In your copy, leave out the pictures and repeat the entries below exactly.

### DATA FOR THIS EXERCISE ###

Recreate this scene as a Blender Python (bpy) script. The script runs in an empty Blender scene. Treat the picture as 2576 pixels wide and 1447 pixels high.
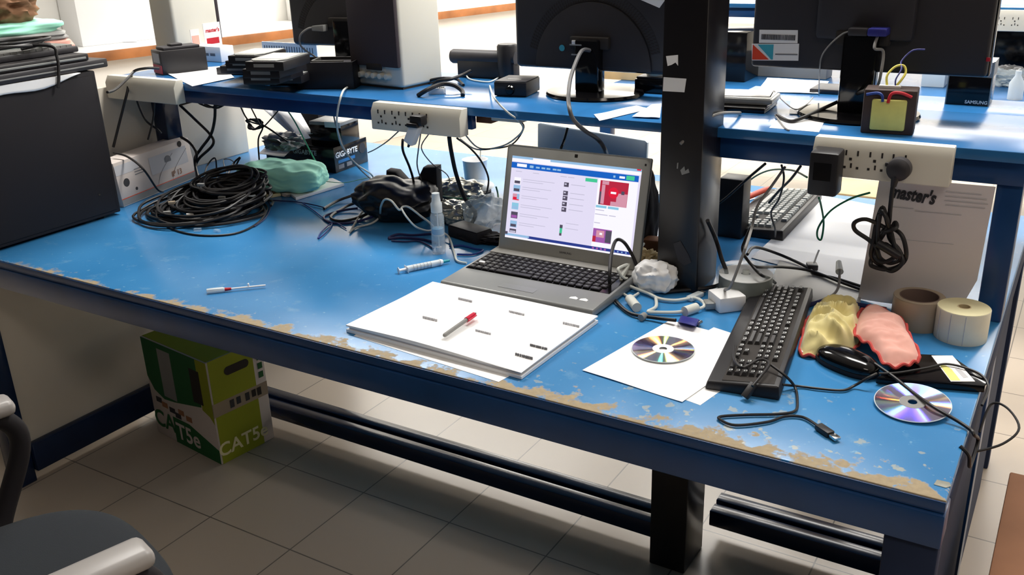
import bpy, bmesh, math, random
from mathutils import Vector, Matrix, noise
C = bpy.context.scene.collection
PI = math.pi
V = Vector
# ------------------------------------------------------------------ camera
F_PX, IMG_W, IMG_H = 2363.16, 2576.0, 1447.0
CAM = V((0.0794, -1.2541, 1.5203))
RGT = V((0.8545, 0.5186, -0.0308)).normalized()
FWD = V((-0.4932, 0.7911, -0.3619)).normalized()
UPV = RGT.cross(FWD).normalized()
RGT = FWD.cross(UPV).normalized()
cam_data = bpy.data.cameras.new('camera')
cam_data.sensor_width = 36.0
cam_data.lens = F_PX / IMG_W * 36.0
cam_data.clip_start = 0.02
cam = bpy.data.objects.new('camera', cam_data); C.objects.link(cam)
M = Matrix((RGT, UPV, -FWD)).transposed().to_4x4(); M.translation = CAM
cam.matrix_world = M
bpy.context.scene.camera = cam
def ray(px, py):
    return FWD * F_PX + RGT * (px - IMG_W / 2) - UPV * (py - IMG_H / 2)
def PZ(px, py, z):
    d = ray(px, py); return CAM + d * ((z - CAM.z) / d.z)
def PY(px, py, y):
    d = ray(px, py); return CAM + d * ((y - CAM.y) / d.y)
def PX(px, py, x):
    d = ray(px, py); return CAM + d * ((x - CAM.x) / d.x)
DZ, SZ = 0.75, 1.10           # desk top, shelf top
def D(px, py, h=0.0): return PZ(px, py, DZ + h)
def S(px, py, h=0.0): return PZ(px, py, SZ + h)

# ------------------------------------------------------------------ materials
MAT = {}
def srgb(r, g, b):
    f = lambda c: (c / 255 / 12.92) if c / 255 <= 0.04045 else ((c / 255 + 0.055) / 1.055) ** 2.4
    return (f(r), f(g), f(b), 1)
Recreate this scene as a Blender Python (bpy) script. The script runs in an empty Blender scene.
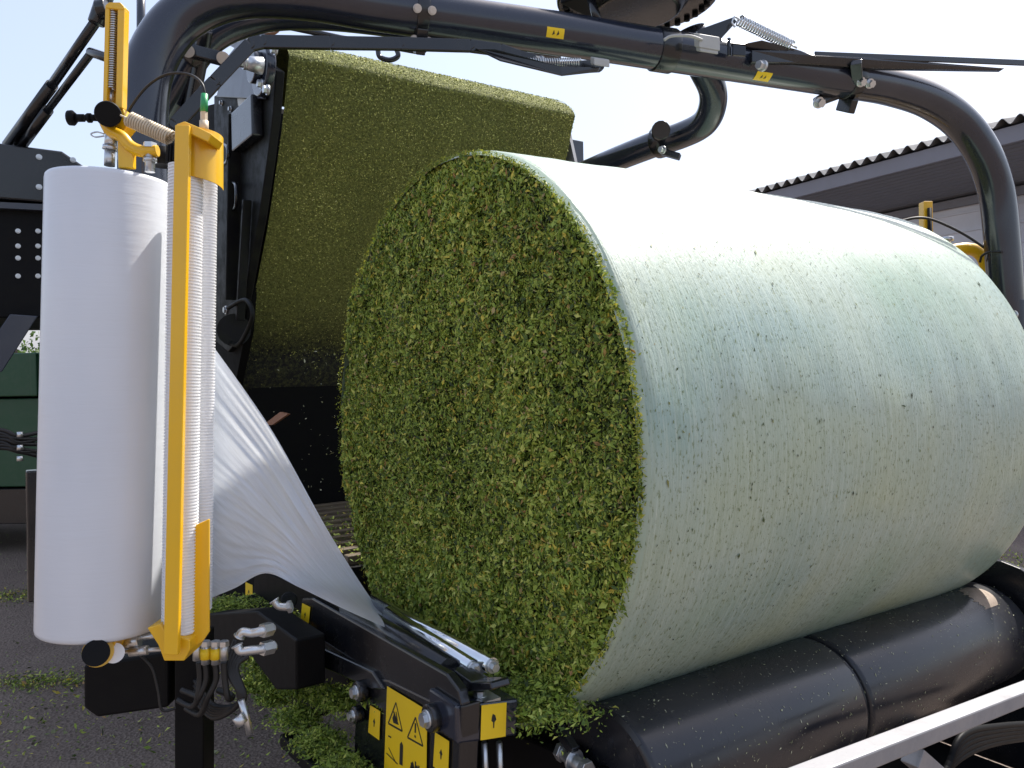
import bpy, math, random
import numpy as np
from mathutils import Vector as V, Matrix, noise
random.seed(7); rng = np.random.default_rng(7)
sc = bpy.context.scene
COL = sc.collection
# ------------------------------------------------------------------ camera
F = 800.0
AZ, PI_, RO = math.radians(55.5), math.radians(-1.2), math.radians(1.0)
d0 = V((math.cos(AZ), math.sin(AZ), 0)); r0 = V((math.sin(AZ), -math.cos(AZ), 0)); u0 = V((0, 0, 1))
CD = d0*math.cos(PI_) + u0*math.sin(PI_); _u = u0*math.cos(PI_) - d0*math.sin(PI_)
CR = r0*math.cos(RO) - _u*math.sin(RO); CU = _u*math.cos(RO) + r0*math.sin(RO)
CAM = V((0, 0, 1.6))
def ray(x, y): return CD + CR*((x-512)/F) + CU*((384-y)/F)
def at(x, y, d): return CAM + ray(x, y)*d
def onX(x, y, X): v = ray(x, y); return CAM + v*((X-CAM.x)/v.x)
def onY(x, y, Y): v = ray(x, y); return CAM + v*((Y-CAM.y)/v.y)
def onZ(x, y, Z): v = ray(x, y); return CAM + v*((Z-CAM.z)/v.z)
def cf(lat, dep, z): return r0*lat + d0*dep + u0*z
cam = bpy.data.objects.new('camera', bpy.data.cameras.new('camera')); COL.objects.link(cam)
m = Matrix((CR, CU, -CD)).transposed().to_4x4(); m.translation = CAM; cam.matrix_world = m
cam.data.lens = F*36/1024; cam.data.sensor_width = 36; cam.data.clip_start = .05; cam.data.clip_end = 1500
sc.camera = cam

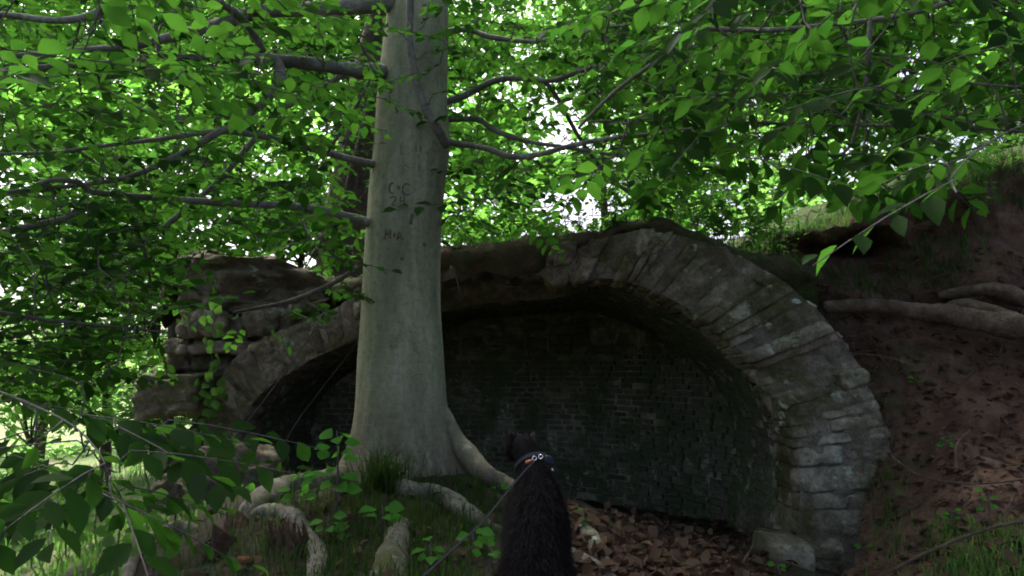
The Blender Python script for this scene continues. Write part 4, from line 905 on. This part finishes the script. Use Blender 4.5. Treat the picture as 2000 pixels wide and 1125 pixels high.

###

> IN RESPONSE
Recreate this scene as a Blender Python (bpy) script. The script runs in an empty Blender scene. Treat the picture as 2576 pixels wide and 1447 pixels high.
import bpy, bmesh, math, random
from mathutils import Vector, Matrix, noise
C = bpy.context.scene.collection
PI = math.pi
V = Vector
# ------------------------------------------------------------------ camera
F_PX, IMG_W, IMG_H = 2363.16, 2576.0, 1447.0
CAM = V((0.0794, -1.2541, 1.5203))
RGT = V((0.8545, 0.5186, -0.0308)).normalized()
FWD = V((-0.4932, 0.7911, -0.3619)).normalized()
UPV = RGT.cross(FWD).normalized()
RGT = FWD.cross(UPV).normalized()
cam_data = bpy.data.cameras.new('camera')
cam_data.sensor_width = 36.0
cam_data.lens = F_PX / IMG_W * 36.0
cam_data.clip_start = 0.02
cam = bpy.data.objects.new('camera', cam_data); C.objects.link(cam)
M = Matrix((RGT, UPV, -FWD)).transposed().to_4x4(); M.translation = CAM
cam.matrix_world = M
bpy.context.scene.camera = cam
def ray(px, py):
    return FWD * F_PX + RGT * (px - IMG_W / 2) - UPV * (py - IMG_H / 2)
def PZ(px, py, z):
    d = ray(px, py); return CAM + d * ((z - CAM.z) / d.z)
def PY(px, py, y):
    d = ray(px, py); return CAM + d * ((y - CAM.y) / d.y)
def PX(px, py, x):
    d = ray(px, py); return CAM + d * ((x - CAM.x) / d.x)
DZ, SZ = 0.75, 1.10           # desk top, shelf top
def D(px, py, h=0.0): return PZ(px, py, DZ + h)
def S(px, py, h=0.0): return PZ(px, py, SZ + h)

# ------------------------------------------------------------------ materials
MAT = {}
def srgb(r, g, b):
    f = lambda c: (c / 255 / 12.92) if c / 255 <= 0.04045 else ((c / 255 + 0.055) / 1.055) ** 2.4
    return (f(r), f(g), f(b), 1)
Recreate this scene as a Blender Python (bpy) script. The script runs in an empty Blender scene.
import bpy, math, random
import numpy as np
from mathutils import Vector as V, Matrix, noise
random.seed(7); rng = np.random.default_rng(7)
sc = bpy.context.scene
COL = sc.collection
# ------------------------------------------------------------------ camera
F = 800.0
AZ, PI_, RO = math.radians(55.5), math.radians(-1.2), math.radians(1.0)
d0 = V((math.cos(AZ), math.sin(AZ), 0)); r0 = V((math.sin(AZ), -math.cos(AZ), 0)); u0 = V((0, 0, 1))
CD = d0*math.cos(PI_) + u0*math.sin(PI_); _u = u0*math.cos(PI_) - d0*math.sin(PI_)
CR = r0*math.cos(RO) - _u*math.sin(RO); CU = _u*math.cos(RO) + r0*math.sin(RO)
CAM = V((0, 0, 1.6))
def ray(x, y): return CD + CR*((x-512)/F) + CU*((384-y)/F)
def at(x, y, d): return CAM + ray(x, y)*d
def onX(x, y, X): v = ray(x, y); return CAM + v*((X-CAM.x)/v.x)
def onY(x, y, Y): v = ray(x, y); return CAM + v*((Y-CAM.y)/v.y)
def onZ(x, y, Z): v = ray(x, y); return CAM + v*((Z-CAM.z)/v.z)
def cf(lat, dep, z): return r0*lat + d0*dep + u0*z
cam = bpy.data.objects.new('camera', bpy.data.cameras.new('camera')); COL.objects.link(cam)
m = Matrix((CR, CU, -CD)).transposed().to_4x4(); m.translation = CAM; cam.matrix_world = m
cam.data.lens = F*36/1024; cam.data.sensor_width = 36; cam.data.clip_start = .05; cam.data.clip_end = 1500
sc.camera = cam

The Blender Python script for this scene continues. Write part 4, from line 905 on. This part finishes the script. Use Blender 4.5. Treat the picture as 2000 pixels wide and 1125 pixels high.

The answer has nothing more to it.